Data digging can be legal headache

Thursday, November 8, 2007

By MARTHA McKAY
STAFF WRITER for The Record

Here’s a fact to consider: As much as 70 percent of all electronic documents your business generates will never be printed on paper.

So what, you say? Isn’t the paperless office a good thing?

Well, it depends.

If your business gets sued, it’s no longer a matter of leafing through boxes for letters, files or other papers that lawyers typically request during the initial discovery phase of a lawsuit. These days, a suit against a company, or any other organization, is likely to trigger a new kind of cyber-scrambling.

Instead of searching through boxes, you’ve got to search hard drives, servers and backup tapes. Your IT guy might have to wade through two years’ worth of stored e-mail for messages related to the suit. And you may end up paying a small fortune for a legal team (because it will take a team to do the work) to review all the electronic documents that turn up despite trying to refine a search using words related to the specific case.

It’s not hard to imagine that this could become a really big headache for any size business.

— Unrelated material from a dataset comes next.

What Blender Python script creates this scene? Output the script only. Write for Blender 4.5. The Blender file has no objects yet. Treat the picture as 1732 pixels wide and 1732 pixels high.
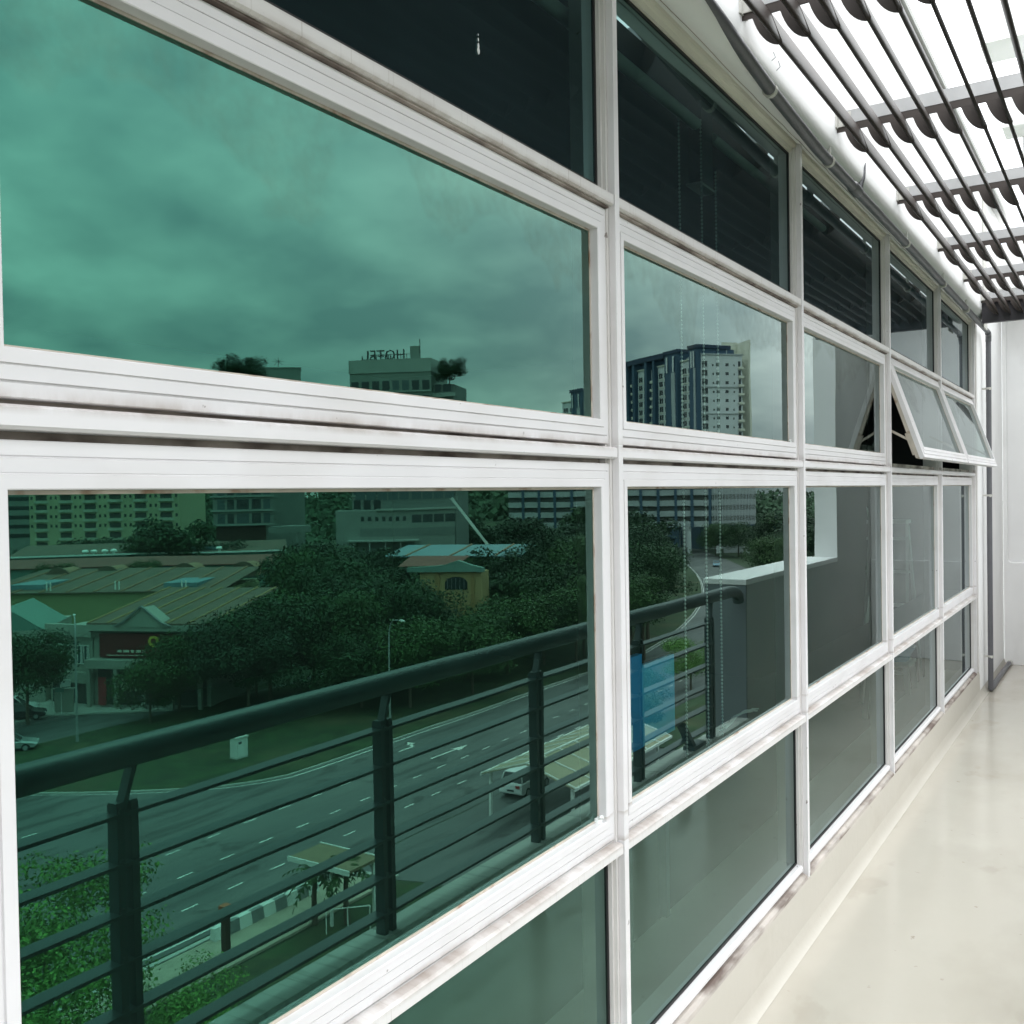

“Companies are starting to drown in their own e-mails and electronic files,” said Patrick J. Burke, assistant general counsel for Guidance Software Inc., computer forensic specialists based in Pasadena, Calif.

In December, a set of federal guidelines came out that gave lawyers and courts a better framework for how to deal with electronic discovery issues. The new rules force participants in a lawsuit to think early on in the process about the quantity of electronic documents that need to be produced, who is going to pay for them, and how the process will be done.

As for awareness in the business community about impact of the new rules, most lawyers believe the news is filtering out.

“Businesses with in-house counsel are either aware of it or are beginning to be aware of it,” said David Kohane, a litigator with Cole, Schotz, Meisel, Forman & Leonard in Hackensack. “Companies involved in litigation are definitely aware of it.”

What they might not be aware of, however, is cost.

The sheer volume of e-mail sent by businesses these days means the amount of information you’re likely to have to sift through is big. Really big. Think about how many times an attached document might be circulated around an organization in an e-mail and you’ll start to get the idea. Or consider what might happen if a lawyer asks for a document dating back 10 years or more that’s stored on a musty backup tape in a format no one uses anymore (remember WordStar?).

Your business may end up with people sitting for 10 to 12 hours a day reviewing the mass of electronically stored documents before they are handed over to the legal adversary requesting them.

As Jeffrey J. Greenbaum, a veteran business litigator with Newark law firm Sills Cummis & Gross, put it, this could cost your business “oodles of money.”

Greenbaum told of one case he handled in which his client was forced to drop the lawsuit because the cost of electronic discovery was simply too high.

Not surprisingly, there are a slew of technology companies that offer methods of combing through backup tapes and sniffing around desktop hard drives to retrieve the relevant data. Many of them are also in the business of offering storage and archiving services.

AXS-One, a digital archiving and records management company based in Rutherford that offers businesses e-discovery services, says it is starting to see companies come to them before they get hit with a lawsuit. And they predict more changes to come.

“Over time, IT management will start to need to have a very good handle on what’s involved in litigation and [a company’s] general counsel and outside counsel will become much more savvy about IT,” said Marie-Charlotte Patterson, a vice president of market strategy at AXS-One.

Rick Wolf, a former top lawyer for Cendant Corp., has been through the e-discovery wringer.

As senior vice president and head of global compliance, he coordinated that company’s effort in 1998 to secure e-mail backup tapes in connection with a grand jury subpoena.

Today, along with tighter regulations governing what records must be retained by companies, the cost of storing all that electronic data has dropped, said Wolf, who now runs his own consultancy, Lexakos in West Orange.

“[Storage] is almost a commodity,” said Wolf. “It’s affordable to store the information, but it’s very difficult to preserve what you need and destroy what you don’t.”

That is the big problem. If you continue to allow your employees to communicate using e-mail, instant messaging, mobile text message services and more, then your business needs to think about getting a good records retention policy in place that both in-house lawyers and IT people can agree on.

It’s easier said than done, the experts say.

“Everybody knows what they need to do,” said Wolf, “but it’s very difficult to execute.”